Eles pedem para se curar comigo. O governo do Rio me manda o dinheiro, e a gente divide o lucro. Tratando-se de heterossexuais, os tratamentos serão um sucesso.

Os amigos homossexuais também poderão se tratar comigo no mesmo esquema. Só peço que, no fim, eles se declarem curados, para não estragar a reputação do negócio.

No caso de uma igreja, é mais fácil. Não é preciso escrever nenhum texto "científico". Basta a autoridade da Bíblia. Não faltarão os fiéis para entrar no programa: "Você se molhou sonhando com uma pessoa do mesmo sexo? Cure-se desse demônio". E o dinheiro do governo não será dividido, ficará integralmente com a igreja. Felicitações.
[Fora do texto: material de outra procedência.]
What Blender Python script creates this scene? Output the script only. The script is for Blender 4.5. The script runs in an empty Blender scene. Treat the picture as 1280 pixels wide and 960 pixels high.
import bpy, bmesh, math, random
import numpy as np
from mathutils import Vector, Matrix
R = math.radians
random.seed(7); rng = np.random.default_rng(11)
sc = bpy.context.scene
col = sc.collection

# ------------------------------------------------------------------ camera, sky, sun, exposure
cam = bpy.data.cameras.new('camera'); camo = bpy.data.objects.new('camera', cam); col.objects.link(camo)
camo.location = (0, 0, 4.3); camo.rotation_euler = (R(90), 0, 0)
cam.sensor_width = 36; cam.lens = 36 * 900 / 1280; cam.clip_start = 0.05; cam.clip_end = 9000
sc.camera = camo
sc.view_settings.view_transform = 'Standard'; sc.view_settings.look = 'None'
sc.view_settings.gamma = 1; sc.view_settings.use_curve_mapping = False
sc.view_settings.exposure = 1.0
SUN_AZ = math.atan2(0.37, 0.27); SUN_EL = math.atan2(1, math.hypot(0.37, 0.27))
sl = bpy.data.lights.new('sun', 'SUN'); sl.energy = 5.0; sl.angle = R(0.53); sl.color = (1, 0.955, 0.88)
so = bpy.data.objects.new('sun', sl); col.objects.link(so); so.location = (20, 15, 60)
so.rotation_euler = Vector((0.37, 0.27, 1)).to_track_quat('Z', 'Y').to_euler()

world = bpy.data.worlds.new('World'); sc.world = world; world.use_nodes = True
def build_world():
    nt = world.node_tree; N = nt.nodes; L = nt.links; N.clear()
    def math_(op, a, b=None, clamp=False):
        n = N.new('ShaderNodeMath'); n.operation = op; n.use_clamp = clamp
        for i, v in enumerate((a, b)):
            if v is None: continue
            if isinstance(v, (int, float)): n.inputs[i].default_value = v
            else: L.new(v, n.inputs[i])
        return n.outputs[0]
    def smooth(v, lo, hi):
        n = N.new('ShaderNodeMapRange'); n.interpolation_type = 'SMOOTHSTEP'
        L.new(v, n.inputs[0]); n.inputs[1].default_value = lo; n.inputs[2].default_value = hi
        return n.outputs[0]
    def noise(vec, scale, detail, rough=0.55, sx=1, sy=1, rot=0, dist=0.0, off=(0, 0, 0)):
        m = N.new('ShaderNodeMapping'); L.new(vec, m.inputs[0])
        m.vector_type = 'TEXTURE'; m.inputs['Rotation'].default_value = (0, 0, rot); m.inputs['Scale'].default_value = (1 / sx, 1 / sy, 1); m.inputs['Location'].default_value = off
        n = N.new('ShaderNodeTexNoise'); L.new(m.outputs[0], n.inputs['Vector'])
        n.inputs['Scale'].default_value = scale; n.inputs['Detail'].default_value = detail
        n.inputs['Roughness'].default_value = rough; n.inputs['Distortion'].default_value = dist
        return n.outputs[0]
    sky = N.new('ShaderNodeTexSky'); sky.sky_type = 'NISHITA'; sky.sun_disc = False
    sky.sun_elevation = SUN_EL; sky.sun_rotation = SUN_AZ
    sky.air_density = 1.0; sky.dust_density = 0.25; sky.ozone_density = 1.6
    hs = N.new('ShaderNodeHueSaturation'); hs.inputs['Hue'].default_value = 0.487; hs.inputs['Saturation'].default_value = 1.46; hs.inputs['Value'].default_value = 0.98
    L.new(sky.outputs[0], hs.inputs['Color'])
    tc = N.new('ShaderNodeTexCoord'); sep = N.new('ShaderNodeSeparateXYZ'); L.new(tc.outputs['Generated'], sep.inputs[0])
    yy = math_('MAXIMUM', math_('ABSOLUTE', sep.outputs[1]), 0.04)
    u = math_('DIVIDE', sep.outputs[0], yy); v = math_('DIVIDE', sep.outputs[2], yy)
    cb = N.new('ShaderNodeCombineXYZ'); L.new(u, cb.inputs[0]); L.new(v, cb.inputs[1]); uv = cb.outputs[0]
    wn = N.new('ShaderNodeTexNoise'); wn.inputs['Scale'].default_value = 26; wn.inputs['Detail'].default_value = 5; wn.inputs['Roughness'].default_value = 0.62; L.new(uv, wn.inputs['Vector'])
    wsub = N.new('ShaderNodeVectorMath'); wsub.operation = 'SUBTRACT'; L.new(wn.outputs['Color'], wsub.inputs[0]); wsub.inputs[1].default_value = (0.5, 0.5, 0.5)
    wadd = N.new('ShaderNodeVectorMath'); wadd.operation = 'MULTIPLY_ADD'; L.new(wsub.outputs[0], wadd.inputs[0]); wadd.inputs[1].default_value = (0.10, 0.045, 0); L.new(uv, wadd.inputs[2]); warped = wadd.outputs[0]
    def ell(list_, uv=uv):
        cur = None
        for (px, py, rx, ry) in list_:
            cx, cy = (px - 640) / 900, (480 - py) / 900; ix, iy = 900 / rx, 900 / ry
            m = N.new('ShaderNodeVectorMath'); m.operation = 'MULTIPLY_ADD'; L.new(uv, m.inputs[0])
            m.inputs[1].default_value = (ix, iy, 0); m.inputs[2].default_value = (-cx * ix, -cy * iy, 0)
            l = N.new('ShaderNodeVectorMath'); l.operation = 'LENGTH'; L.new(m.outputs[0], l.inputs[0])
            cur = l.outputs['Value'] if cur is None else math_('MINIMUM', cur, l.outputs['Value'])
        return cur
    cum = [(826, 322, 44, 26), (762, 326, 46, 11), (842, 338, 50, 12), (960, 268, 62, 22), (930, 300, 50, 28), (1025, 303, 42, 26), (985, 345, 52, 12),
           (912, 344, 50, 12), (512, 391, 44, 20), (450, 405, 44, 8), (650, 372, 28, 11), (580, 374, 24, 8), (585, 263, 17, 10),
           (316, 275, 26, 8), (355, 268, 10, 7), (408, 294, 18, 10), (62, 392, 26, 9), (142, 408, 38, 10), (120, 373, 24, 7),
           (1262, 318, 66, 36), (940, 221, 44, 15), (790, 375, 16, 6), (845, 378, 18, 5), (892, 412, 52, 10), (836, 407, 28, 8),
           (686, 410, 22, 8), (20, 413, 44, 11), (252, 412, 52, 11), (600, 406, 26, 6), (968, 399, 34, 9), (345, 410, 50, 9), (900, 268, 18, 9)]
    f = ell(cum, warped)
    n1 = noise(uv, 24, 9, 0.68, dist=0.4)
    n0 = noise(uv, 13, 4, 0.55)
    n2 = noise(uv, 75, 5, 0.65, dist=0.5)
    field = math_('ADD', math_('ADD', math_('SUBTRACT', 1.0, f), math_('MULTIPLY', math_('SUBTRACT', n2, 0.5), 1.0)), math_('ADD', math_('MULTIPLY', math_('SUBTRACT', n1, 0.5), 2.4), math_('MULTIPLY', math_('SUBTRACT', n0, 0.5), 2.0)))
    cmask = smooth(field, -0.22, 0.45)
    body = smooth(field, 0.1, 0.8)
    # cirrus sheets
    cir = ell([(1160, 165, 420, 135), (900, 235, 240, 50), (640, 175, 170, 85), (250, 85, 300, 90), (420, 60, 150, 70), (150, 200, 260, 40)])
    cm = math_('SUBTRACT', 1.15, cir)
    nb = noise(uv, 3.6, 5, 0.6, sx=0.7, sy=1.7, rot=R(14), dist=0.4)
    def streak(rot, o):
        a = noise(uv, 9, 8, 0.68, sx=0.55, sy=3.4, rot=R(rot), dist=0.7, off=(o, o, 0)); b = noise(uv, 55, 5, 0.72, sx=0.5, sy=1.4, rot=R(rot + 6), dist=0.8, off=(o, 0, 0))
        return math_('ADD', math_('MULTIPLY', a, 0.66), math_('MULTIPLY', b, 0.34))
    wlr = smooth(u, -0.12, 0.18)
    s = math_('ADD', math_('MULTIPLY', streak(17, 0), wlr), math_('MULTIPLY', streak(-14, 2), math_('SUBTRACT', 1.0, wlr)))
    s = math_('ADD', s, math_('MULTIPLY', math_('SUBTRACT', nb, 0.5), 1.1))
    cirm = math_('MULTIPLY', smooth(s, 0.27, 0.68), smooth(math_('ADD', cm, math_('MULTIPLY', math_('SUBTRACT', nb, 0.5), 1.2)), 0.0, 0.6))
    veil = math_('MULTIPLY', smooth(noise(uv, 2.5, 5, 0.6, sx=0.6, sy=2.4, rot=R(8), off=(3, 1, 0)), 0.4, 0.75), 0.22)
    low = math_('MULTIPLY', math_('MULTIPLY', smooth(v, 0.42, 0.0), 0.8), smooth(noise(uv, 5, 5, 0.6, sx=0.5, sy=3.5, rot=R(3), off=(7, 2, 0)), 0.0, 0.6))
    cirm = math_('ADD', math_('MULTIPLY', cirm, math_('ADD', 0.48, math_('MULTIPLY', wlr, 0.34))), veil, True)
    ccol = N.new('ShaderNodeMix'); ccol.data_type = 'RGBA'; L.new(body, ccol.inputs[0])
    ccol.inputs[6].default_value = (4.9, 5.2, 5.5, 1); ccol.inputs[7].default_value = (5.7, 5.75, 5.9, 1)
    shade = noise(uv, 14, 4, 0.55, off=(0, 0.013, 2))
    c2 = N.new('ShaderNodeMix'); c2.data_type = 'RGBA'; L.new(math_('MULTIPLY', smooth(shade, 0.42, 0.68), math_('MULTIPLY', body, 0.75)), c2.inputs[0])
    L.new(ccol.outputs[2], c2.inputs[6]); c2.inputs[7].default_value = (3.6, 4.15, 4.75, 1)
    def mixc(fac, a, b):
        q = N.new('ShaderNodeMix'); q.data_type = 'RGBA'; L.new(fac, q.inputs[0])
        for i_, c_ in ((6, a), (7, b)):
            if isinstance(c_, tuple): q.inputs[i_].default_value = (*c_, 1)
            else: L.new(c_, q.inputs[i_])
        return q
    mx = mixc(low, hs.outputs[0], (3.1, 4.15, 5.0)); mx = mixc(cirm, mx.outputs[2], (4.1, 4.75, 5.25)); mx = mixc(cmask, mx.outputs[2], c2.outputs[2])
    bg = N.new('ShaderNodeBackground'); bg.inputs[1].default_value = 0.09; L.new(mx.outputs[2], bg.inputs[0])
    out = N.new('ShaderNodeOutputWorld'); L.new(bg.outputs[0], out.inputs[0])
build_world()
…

1) Existem sujeitos que vivem sua homossexualidade de maneira dolorosa e conflitiva. Não concordam com seu próprio desejo, por mil razões (inibições, repressão, princípios morais). Qualquer "psi" sabe como é fácil produzir catástrofes subjetivas se, nesses conflitos, a gente não deixa o paciente elaborar livremente sua solução.
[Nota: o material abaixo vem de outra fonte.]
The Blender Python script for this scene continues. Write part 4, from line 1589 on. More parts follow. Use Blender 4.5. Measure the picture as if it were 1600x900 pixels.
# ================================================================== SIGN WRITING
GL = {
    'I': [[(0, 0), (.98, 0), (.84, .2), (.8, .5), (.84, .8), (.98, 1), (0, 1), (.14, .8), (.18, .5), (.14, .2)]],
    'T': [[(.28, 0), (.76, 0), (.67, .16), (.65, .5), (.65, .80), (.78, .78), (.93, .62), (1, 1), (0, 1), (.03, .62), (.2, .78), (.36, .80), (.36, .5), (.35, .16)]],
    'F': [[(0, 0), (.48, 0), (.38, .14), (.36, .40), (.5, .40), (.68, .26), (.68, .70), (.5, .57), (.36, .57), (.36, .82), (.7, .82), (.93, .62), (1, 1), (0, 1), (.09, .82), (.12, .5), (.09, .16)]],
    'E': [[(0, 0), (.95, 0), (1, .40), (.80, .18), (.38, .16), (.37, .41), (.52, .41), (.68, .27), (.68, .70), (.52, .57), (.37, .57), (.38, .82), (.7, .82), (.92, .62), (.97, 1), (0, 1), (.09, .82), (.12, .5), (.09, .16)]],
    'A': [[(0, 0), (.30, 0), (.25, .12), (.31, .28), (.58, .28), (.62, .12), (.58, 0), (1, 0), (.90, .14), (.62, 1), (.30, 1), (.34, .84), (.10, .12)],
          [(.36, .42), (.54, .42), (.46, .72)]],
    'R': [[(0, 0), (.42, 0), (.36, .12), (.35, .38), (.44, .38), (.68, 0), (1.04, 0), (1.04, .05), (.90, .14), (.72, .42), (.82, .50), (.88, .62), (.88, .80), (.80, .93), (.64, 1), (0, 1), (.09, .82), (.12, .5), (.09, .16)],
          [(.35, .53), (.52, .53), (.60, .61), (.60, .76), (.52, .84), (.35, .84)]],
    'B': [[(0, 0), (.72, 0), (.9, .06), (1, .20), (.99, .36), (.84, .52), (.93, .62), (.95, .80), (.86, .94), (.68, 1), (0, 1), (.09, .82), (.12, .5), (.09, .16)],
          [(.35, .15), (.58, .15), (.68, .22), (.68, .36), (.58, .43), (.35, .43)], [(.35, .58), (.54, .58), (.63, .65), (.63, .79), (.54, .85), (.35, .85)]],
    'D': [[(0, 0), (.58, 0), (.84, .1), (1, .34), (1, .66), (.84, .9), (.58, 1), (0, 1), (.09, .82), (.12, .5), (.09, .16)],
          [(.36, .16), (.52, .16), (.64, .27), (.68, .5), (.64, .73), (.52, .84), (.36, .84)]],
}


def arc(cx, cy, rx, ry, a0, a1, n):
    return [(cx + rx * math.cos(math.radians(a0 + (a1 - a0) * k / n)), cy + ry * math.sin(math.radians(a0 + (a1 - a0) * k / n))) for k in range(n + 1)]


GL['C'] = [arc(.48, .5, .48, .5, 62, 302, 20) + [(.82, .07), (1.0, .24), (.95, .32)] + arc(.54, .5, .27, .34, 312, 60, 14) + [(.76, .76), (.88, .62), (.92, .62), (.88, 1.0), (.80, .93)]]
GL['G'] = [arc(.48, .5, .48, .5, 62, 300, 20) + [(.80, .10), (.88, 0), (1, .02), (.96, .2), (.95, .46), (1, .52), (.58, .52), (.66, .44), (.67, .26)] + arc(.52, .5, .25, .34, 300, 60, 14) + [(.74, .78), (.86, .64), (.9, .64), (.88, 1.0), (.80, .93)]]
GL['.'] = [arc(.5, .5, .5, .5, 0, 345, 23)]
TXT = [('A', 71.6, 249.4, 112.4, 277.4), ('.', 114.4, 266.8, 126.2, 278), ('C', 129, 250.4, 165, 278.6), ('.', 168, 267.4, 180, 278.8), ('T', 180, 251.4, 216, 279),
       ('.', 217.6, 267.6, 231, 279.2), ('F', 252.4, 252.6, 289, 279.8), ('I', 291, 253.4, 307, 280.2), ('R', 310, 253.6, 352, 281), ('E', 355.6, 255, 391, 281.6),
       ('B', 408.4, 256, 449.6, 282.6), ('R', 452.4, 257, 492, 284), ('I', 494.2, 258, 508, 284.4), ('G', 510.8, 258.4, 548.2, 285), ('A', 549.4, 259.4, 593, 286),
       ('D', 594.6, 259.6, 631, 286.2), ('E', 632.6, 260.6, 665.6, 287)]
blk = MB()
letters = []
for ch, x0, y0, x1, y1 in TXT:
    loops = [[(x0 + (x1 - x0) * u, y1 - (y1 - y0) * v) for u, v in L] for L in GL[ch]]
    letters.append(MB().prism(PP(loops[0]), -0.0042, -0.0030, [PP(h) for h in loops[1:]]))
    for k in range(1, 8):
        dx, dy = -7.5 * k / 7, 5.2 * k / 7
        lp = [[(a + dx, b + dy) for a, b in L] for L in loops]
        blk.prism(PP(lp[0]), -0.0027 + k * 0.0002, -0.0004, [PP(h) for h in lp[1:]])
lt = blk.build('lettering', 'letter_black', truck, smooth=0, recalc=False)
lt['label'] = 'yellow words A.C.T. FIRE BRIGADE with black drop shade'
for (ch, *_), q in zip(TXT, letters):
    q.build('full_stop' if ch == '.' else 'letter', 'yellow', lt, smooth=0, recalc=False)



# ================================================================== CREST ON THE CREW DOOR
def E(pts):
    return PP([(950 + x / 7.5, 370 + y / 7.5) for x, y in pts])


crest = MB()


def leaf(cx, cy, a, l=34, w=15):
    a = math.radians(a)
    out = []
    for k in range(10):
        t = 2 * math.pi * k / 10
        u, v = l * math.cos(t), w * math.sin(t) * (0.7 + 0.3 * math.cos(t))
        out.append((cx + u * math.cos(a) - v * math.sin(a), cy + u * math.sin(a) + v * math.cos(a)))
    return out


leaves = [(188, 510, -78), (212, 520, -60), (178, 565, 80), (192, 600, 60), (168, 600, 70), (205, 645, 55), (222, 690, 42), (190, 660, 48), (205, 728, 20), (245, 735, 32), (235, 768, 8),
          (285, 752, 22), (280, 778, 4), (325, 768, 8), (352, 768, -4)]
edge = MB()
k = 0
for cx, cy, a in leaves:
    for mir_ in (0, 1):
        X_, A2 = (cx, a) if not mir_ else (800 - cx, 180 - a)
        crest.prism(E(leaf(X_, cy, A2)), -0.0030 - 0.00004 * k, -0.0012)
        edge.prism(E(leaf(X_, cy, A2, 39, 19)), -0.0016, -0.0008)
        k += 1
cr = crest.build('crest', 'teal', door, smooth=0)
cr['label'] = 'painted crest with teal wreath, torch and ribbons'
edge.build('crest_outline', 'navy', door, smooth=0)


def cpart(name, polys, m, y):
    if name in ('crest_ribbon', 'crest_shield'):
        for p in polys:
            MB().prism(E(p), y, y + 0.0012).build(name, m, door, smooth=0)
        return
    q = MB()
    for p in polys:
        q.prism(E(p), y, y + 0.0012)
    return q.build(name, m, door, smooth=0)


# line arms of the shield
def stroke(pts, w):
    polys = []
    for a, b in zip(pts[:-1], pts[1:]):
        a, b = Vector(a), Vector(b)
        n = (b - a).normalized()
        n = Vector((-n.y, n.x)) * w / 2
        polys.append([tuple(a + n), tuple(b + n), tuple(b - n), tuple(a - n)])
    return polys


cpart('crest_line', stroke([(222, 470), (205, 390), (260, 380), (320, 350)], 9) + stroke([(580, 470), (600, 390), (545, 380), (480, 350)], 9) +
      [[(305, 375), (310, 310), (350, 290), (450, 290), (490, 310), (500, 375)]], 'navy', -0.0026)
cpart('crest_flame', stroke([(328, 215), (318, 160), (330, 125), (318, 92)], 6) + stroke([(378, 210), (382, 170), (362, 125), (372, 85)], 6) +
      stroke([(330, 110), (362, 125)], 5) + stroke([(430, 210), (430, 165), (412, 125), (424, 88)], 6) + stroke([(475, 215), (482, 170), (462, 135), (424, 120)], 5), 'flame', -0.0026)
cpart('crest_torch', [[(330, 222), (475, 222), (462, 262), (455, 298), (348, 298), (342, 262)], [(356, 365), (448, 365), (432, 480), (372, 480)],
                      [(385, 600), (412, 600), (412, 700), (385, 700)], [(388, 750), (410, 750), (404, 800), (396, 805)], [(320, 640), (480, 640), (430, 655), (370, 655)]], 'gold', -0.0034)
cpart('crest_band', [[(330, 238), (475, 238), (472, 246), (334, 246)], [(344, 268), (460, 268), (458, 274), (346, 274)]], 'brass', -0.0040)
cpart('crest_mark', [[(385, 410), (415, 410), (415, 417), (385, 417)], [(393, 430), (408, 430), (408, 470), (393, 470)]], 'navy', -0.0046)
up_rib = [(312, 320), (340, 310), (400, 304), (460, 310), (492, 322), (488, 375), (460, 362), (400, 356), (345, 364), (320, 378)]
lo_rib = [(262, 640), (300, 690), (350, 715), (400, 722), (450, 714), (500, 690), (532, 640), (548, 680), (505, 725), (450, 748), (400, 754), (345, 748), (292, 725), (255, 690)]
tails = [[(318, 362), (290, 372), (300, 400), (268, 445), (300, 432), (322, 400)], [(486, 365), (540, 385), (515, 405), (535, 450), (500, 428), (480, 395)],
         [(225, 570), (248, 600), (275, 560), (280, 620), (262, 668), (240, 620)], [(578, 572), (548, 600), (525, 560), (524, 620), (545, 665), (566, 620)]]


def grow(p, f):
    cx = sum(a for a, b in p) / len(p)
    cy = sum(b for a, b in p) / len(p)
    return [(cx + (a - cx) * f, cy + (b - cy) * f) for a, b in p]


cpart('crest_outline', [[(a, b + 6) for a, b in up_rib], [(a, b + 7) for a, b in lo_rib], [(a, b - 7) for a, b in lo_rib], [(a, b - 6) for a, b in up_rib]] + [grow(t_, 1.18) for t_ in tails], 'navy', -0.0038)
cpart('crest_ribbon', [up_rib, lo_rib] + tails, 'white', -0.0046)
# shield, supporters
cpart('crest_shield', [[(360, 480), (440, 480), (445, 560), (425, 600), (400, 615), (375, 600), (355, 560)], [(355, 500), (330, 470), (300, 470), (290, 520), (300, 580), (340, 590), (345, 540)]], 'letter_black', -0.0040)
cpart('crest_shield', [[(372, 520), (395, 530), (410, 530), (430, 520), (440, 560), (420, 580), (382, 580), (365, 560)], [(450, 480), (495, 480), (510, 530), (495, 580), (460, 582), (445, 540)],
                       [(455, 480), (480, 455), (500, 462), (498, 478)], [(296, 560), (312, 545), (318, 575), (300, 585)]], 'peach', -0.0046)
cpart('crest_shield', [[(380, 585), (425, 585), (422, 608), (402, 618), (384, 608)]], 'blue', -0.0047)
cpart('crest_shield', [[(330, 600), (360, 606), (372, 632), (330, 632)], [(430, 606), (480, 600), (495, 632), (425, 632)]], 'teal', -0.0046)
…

2) O governo carioca deveria oferecer tratamento de conversão também aos estrangeiros que, hoje, fazem do Rio de Janeiro uma rentável meca do turismo homossexual. Sugiro que o próprio deputado Fonseca distribua os panfletos do programa, em várias línguas, na Farme de Amoedo, durante o Carnaval.

3) Os pais têm razão de se preocupar ao descobrir que um filho ou uma filha são homossexuais. Afinal, esses jovens têm de enfrentar um mundo em que são propostas leis como a que está para ser votada no Estado do Rio.